Vinca Migot, si elle adopte une vision très mature de ce légendaire japonais construit sur des histoires de démons et de fantômes, se laisse bercer par des univers plus doux et oniriques. Elle se nourrit notamment des films de Hayao Miyazaki et de la force et de la grandeur d’âme de ses personnages. Tout amateur de la filmographie du cinéaste japonais reconnaîtra ainsi dans les traits de l’Ikiryo du Samouraï le visage de Hauru, dans le Château ambulant. Une scène en particulier resurgit. Ce magicien ténébreux, métamorphosé en gigantesque oiseau nocturne, contemple silencieusement Sophie, l’héroïne, après une nuit de lutte sanglante. Sous une masse de plumes noires tachetées d’éclaboussures cramoisies se distinguent deux yeux. Le regard de Hauru, fixe, évoque alors la mélancolie, la tendresse, et surtout le mystère. Le masque ici est remplacé par la métamorphose bestiale ; Hauru prend l’apparence d’une créature monstrueuse et dissimule son identité pour mieux mener à bien ses batailles.

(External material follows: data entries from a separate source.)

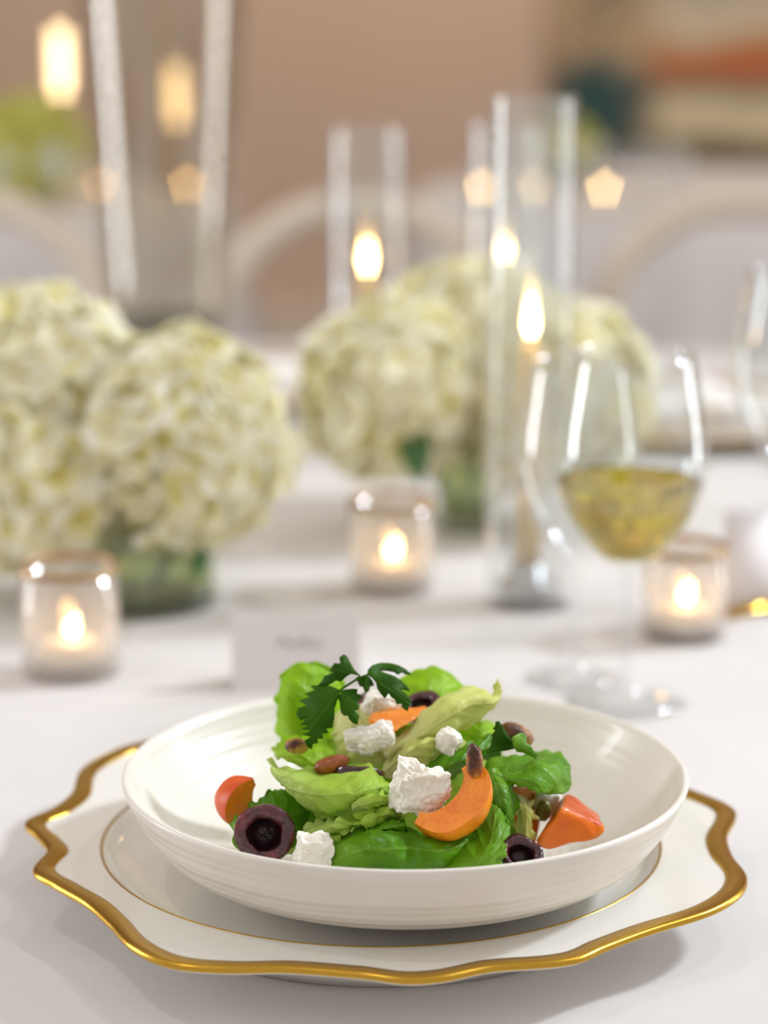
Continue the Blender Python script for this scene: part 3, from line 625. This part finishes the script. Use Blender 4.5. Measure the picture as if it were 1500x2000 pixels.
lump('cheese_chunk', S_(750, 1376, .004), (.0075, .006, .0060), M['cheese'], 'white cheese piece at the top between parsley and orange slice', 'cheese', 13, rot=(.1, .2, .1), sq=.3, group=CH)
lump('cheese_chunk', S_(1070, 1572, -.018), (.0055, .005, .0060), M['cheese'], 'bit of white cheese behind the right orange wedge', 'cheese', 17, sq=.4, group=CH)
# pistachios
nut(S_(580, 1457, -.026), (.0048, .0036, .0034), (0, .1, .2), M['nut'], 'green and brown pistachio on the left leaf under the parsley', 1)
nut(S_(648, 1492, -.034), (.0074, .004, .0034), (0, -.25, .1), M['nut_orange'], 'orange-brown pistachio on the rim of the big cupped leaf', 3)
nut(S_(927, 1487, -.068), (.0034, .0034, .0070), (0, -.12, 0), M['nut_brown'], 'brown pistachio standing upright on top of the orange crescent', 5)
nut(S_(1008, 1436, -.004), (.0076, .005, .0046), (0, .45, .2), M['nut_brown'], 'big dark brown pistachio at the upper right behind the parsley sprig', 7)
nut(S_(1062, 1584, -.026), (.0030, .003, .0048), (0, .1, 0), M['nut_green'], 'greenish pistachio between the two right orange wedges', 9)
# parsley
def z1(pts): return [(400+x/3.571, 1250+y/3.571) for x, y in pts]
def z2(pts): return [(780+x/3.409, 1280+y/3.409) for x, y in pts]
ps = empty('parsley_sprig', S_(676, 1345, -.024), label='dark green flat parsley sprig crowning the salad', cat='parsley')
Yp = lambda x, y: -.024 - (y-1345)*.00012 + abs(x-690)*.00003
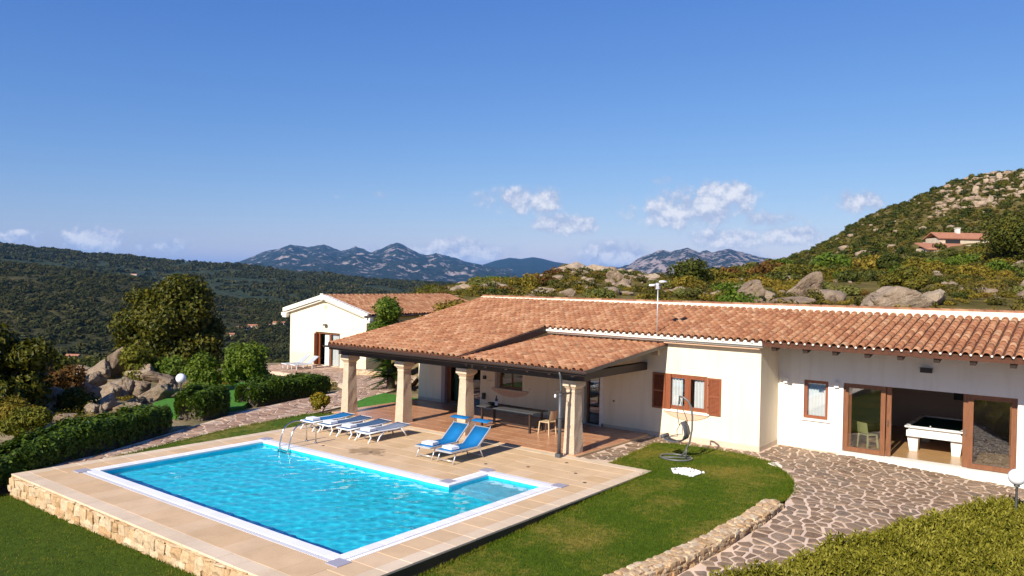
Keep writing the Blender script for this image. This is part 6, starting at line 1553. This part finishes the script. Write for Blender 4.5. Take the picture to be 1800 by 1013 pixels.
for i in range(140):
    if i < 105: b = rr.uniform(1640, 1880); D = 118+212*rr.uniform(.55, .97); s = .5+2.0*rr.random()**2.5
    else: b = rr.uniform(1350, 1850); D = 118+212*rr.uniform(.25, 1.0); s = .4+1.5*rr.random()**2
    x, y = survey(b, D)
    boulder(float(x), float(y), rh(b, D)+s*.15, s*rr.uniform(.9, 1.5), s*rr.uniform(.8, 1.2), s*rr.uniform(.6, 1.1), (rr.uniform(-.3, .3), rr.uniform(-.3, .3), rr.uniform(0, 6)), i,
            'pale granite rock among the scrub of the right hill', 'granite rocks on the right hill')
def stones_on(name, host_z, boxes, n, s0, s1, label, seed):
    """small scattered rocks, too many to count, joined into one mesh"""
    rr = random.Random(seed); VV = []; FF = []; nb = 0; src = []
    for k in range(4):
        bm = bmesh.new(); bmesh.ops.create_icosphere(bm, subdivisions=2, radius=1); rs_ = np.random.default_rng(k)
        V = np.array([v.co for v in bm.verts])*(1+rs_.normal(0, .13, (len(bm.verts), 1))); F = np.array([[v.index for v in f.verts] for f in bm.faces]); bm.free(); src.append((V, F))
    for _ in range(n):
        b0, b1, d0, d1 = rr.choice(boxes); b = rr.uniform(b0, b1); D = rr.uniform(d0, d1); x, y = survey(b, D); s = s0+(s1-s0)*rr.random()**2.2
        V, F = src[rr.randrange(4)]; a = rr.uniform(0, 6.28); Q = V*np.array([s*rr.uniform(.8, 1.7), s, s*rr.uniform(.5, .9)])
        Q = np.stack([Q[:, 0]*math.cos(a)-Q[:, 1]*math.sin(a)+float(x), Q[:, 0]*math.sin(a)+Q[:, 1]*math.cos(a)+float(y), Q[:, 2]+host_z(b, D)+s*.2], -1); VV.append(Q); FF.append(F+nb); nb += len(V)
    tag(link(name, np_mesh(name, np.concatenate(VV), np.concatenate(FF), MAT['rock'], True)), label, 'rocks', kind='stuff')
stones_on('hill_rocks', rh, [(1630,1900,240,330),(1630,1900,240,330),(1640,1900,240,330),(1380,1900,150,330)], 420, .3, 1.3, 'small pale rocks strewn over the right hill', 5)
stones_on('hillside_rocks', lambda b, D: float(hill_z(H_SIDE, b, D)), [(740,1300,60,126),(940,1150,95,126),(1300,1850,48,126)], 420, .15, .8, 'small pale rocks strewn over the near hillside', 6)

# ------------------------------------------------------------------ far houses
MAT['far_roof'] = plain('far_roof', (.36, .15, .08), .9, .2, 1.5, .3, 8)
MAT['far_wall'] = plain('far_wall', (.52, .42, .30), .9, .15, 1.0, .3, 5)
MAT['far_white'] = plain('far_white', (.66, .62, .55), .9, .05, 1)
fx, fy = survey(1650, 168); fz = rh(1650, 168)
farm = empty('farmhouse', (float(fx), float(fy), float(elev(1650, 446, 168))), YAW+.05, 'stone farmhouse with two red roofs on the right hill', 'house')
m = MB().box(-.2, 10.8, 0, 5, -3, 3.4).box(-5.2, 4.2, -4.5, -.05, -3, .9); m.build('wall', MAT['far_wall'], farm)
m = MB().add([(-.5,-.4,3.3),(11.2,-.4,3.3),(11.2,2.6,4.7),(-.5,2.6,4.7),(-.5,5.6,3.4),(11.2,5.6,3.4)], [(0,1,2,3),(3,2,5,4)]); o = m.build('roof', MAT['far_roof'], farm); o.modifiers.new('s', 'SOLIDIFY').thickness = .2
MB().box(5.0, 5.8, 2.2, 3.0, 4.4, 5.6).box(4.9, 5.9, 2.1, 3.1, 5.601, 5.75).build('chimney', MAT['far_white'], o)
m = MB().add([(-5.6,-5.0,.7),(4.6,-5.0,.7),(4.6,-.06,2.2),(-5.6,-.06,2.2)], [(0,1,2,3)]); o = m.build('roof', MAT['far_roof'], farm); o.modifiers.new('s', 'SOLIDIFY').thickness = .2
MB().box(1.2, 4.4, -.08, -.002, 2.25, 3.0).build('window', MAT['black'], farm)
MB().box(4.3, 11.5, -3.5, -.06, -3, 1.8).build('terrace_wall', MAT['far_wall'], farm)
def terrain(x, y):
    b, D = unsurvey(x, y); z = -4-.105*min(max(D-45, 0), 620)
    for H in (H_B, H_A):
        if H['b'][0] < b < H['b'][-1] and D > H['d0']: z = max(z, float(hill_z(H, b, D)))
    return z
VH = [(85,628,300,13,6),(130,630,330,12,5),(404,592,520,14,5),(428,580,600,18,6),(446,576,640,15,6),(468,574,660,18,5),(492,572,700,20,7),(255,474,1500,18,8),(236,484,1400,26,5),(500,524,1100,18,6),(402,590,480,16,4),(620,506,1800,18,8)]
for i, (b, e, D, w, h) in enumerate(VH):
    x, y, z, D = on_ground(b, e, lambda x, y: terrain(x, y), 90, 2600); w *= .62; h *= .55; t = empty('far_house', (x, y, z-.3), YAW+.4*((i*7) % 5-2)*.3, 'small far house with pale walls and tiled roof in the valley', 'house', 'far houses in the valley')
    MB().box(-w/2, w/2, -w*.3, w*.3, -3, h*.6).build('wall', MAT['far_wall'] if i % 5 else MAT['far_white'], t)
    MB().add([(-w/2-.4,-w*.3-.4,h*.6),(w/2+.4,-w*.3-.4,h*.6),(w/2+.4,0,h),(-w/2-.4,0,h),(-w/2-.4,w*.3+.4,h*.6),(w/2+.4,w*.3+.4,h*.6)], [(0,1,2,3),(3,2,5,4),(0,3,4),(1,5,2)]).build('roof', MAT['far_roof'], t)

# ------------------------------------------------------------------ haze
hm = bpy.data.materials.new('haze'); hm.use_nodes = True; hn = hm.node_tree; hn.nodes.clear()
pv = N(hn, 'ShaderNodeVolumePrincipled'); pv.inputs['Density'].default_value = 2.6e-5; pv.inputs['Color'].default_value = (.19, .50, 1.0, 1); pv.inputs['Anisotropy'].default_value = .0
ho = N(hn, 'ShaderNodeOutputMaterial'); hn.links.new(pv.outputs[0], ho.inputs['Volume'])
HZ = MB().box(-45000, 45000, -3000, 46000, -160, 760).build('haze', hm, None); tag(HZ, 'thin blue haze filling the air over the valley', 'haze', kind='stuff')
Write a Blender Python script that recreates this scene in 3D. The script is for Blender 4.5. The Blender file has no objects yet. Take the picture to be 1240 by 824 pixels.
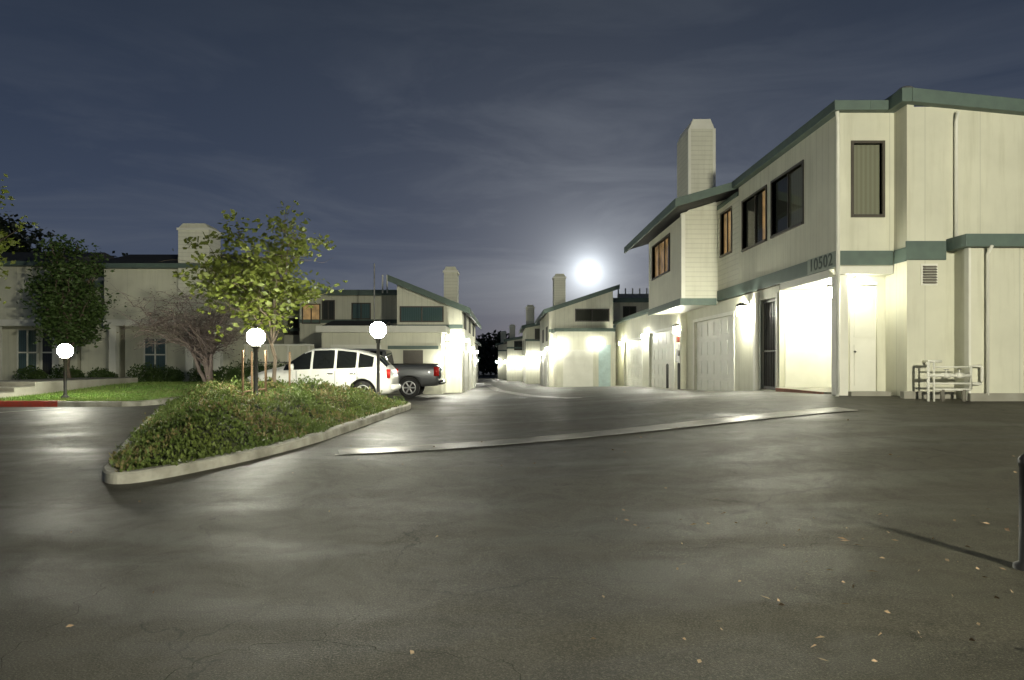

Howl's Moving Castle, by Hayao Miyazaki © Studio Ghibli

Des croyances et des cultures croisées

Expériences de mort imminente

Outre les mythes et les légendes similaires en Orient et en Occident à l’instar du doppelganger, sorte de double ou de sosie d’une personne vivante, la figure d’Irikyo mobilise surtout l’idée d’« expérience de mort imminente » (EMI, ou near death experience en anglais) ou encore d’« expérience de hors-corps » (out-of-body experience,en anglais), désignée encore sous le nom de « décorporation ». Les personnes affirmant avoir vécu une telle expérience expliquent que leur conscience est sortie de leur corps et s’est mise à flotter juste au-dessus. Cette autoscopie — le fait de se regarder soi-même — est décrite par certains médecins comme une hallucination sensorielle dissociative, tandis que les amateurs de sciences paranormales voient là une manifestation mystique. À la différence d’un simple reflet dans le miroir, le double fantomatique contemple le corps qu’il vient de quitter de façon surplombante. On retrouve l’opposition entre le plan horizontal, qui incarne le terrestre, le matériel, et le plan vertical, qui renvoie au spirituel, à l’immatériel. L’Ikiryo assure la jonction entre les deux mondes.

Locke and Key, by Joe Hill © Netflix

Des réécritures modernes

Le concept d’Ikiryo est récupéré par de nombreuses fictions modernes. La série américaine Locke and Key, sortie en 2020, évoque par exemple cet esprit des vivants au travers d’une clef magique, appelée Ghost Key, qui permet de dissocier son esprit (ou son âme) de son corps. L’esprit, affranchi de son enveloppe matérielle, est libre de s’envoler, de vagabonder, et de communiquer avec d’autres esprits, tout en interagissant avec le monde matériel. Sorte de projection corporelle, il a une apparence fantomatique. Pendant ce temps, le corps est allongé, léthargique, froid, comme plongé brutalement dans une sorte de mort provisoire, de coma.

Ainsi, l’Ikiryo du Samouraï de Vinca Migot invite à regarder l’inconnu, à contempler l’invisible, à s’interroger sur les formes indistinctes et vives qui passent furtivement devant notre œil et que l’on a du mal à expliquer.